Wyjaśnił, że wnioski były nieprzygotowane od strony projektowej. Dla niektórych do dziś wydawane są cząstkowe decyzje o pozwoleniach na budowę, a źle przygotowane rozwiązania technologiczno-techniczne wymagają ciągłych zmian decyzji. Innym problemem okazało się podpisywanie - zwłaszcza na przełomie 2006 i 2007 r. - projektów w euro.
Zmiany cen na rynku usług i materiałów budowlanych doprowadziły do olbrzymich przekroczeń kosztów - mówił Mikuła. Efektem bywa opuszczanie przez wykonawców placów budów, a nawet upadłości ich firm, co również jest niedobre dla rynku, zwłaszcza w czasie gdy ma powstać wielki front robót związanych z nowym okresem programowania.
Poziom przekroczeń kosztów inwestycji współfinansowanych z Funduszu Spójności sięga 2,2 mld zł - to ok. 30 proc. wartości całego Funduszu łącznie z udziałem polskim.

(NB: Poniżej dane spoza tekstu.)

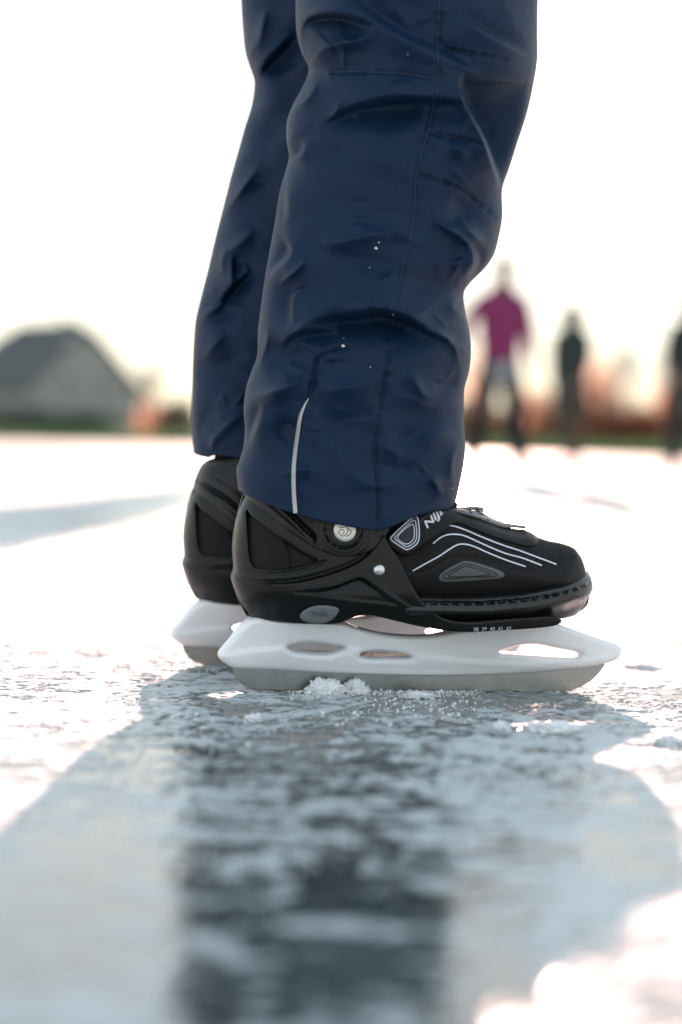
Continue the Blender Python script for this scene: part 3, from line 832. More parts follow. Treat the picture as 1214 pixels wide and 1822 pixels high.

Mikuła wskazał, że istotnym wymogiem jest zasada harmonijnego realizowania inwestycji. "Jeśli duże projekty będą się przeciągać w czasie 2-2,5 roku, należy liczyć się z przekroczeniami obciążającymi głównie beneficjentów, którzy w takich sytuacjach powinni być przygotowani na możliwość zaciągania dodatkowych zobowiązań, lub posiadać własny kapitał.
Mikuła zaznaczył, że instytucje wdrażające będą wybierać do dofinansowania projekty bardzo dobrze przygotowane i dające największe efekty.